Of all the traits I’ve learned to master during this whole affair, the one I still struggle with is hope. I definitely hope that my marriage can survive this thing, and I feel that I am on the right path towards that, yet sometimes I have such doubts for the future. I tend to think that just maybe I cannot overcome the mistrust and hurt that this betrayal has left behind. They say communication is key to overcoming these, but it’s almost like I am so tired of having to work so hard on this thing and I’m tired of talking about how I feel. Who cares how they’ve made me feel.They knew that their actions were going to hurt someone, and when you decide that that is ok, you’ve crossed a line that makes it difficult if not impossible for another person to ever overcome. And that’s the ironic thing, I end up with feelings of negative self worth and hopelessness when I wasn’t the one willing to throw everything away. It’s just so damn unfair and I’m so tired of it. Yet this little voice inside my head says “Reach a little further, you’re almost there!” That’s the thing about hope, it gives purpose to the pain. It cheers you on to the finish line when you just want to quit the race. And while it can’t do anything about the past, it sure can change the future.

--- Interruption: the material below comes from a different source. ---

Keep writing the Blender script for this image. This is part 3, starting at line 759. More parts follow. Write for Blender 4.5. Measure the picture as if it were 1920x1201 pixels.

You know…I still have those same feelings. My self worth is at zero, and I’m struggling really hard to get it back. I’m not sure if I can ever overcome what my ex-husband did to me, but I’m sure trying like hell. He left about a year ago, a couple of days before our 5th wedding anniversary. He cheated the September previous. I’m on my way, and I wish you the best in healing your marriage, but most of all, healing yourself.
Thank you. I wish you well too! It sometimes helps to know that other people understand what I’m feeling.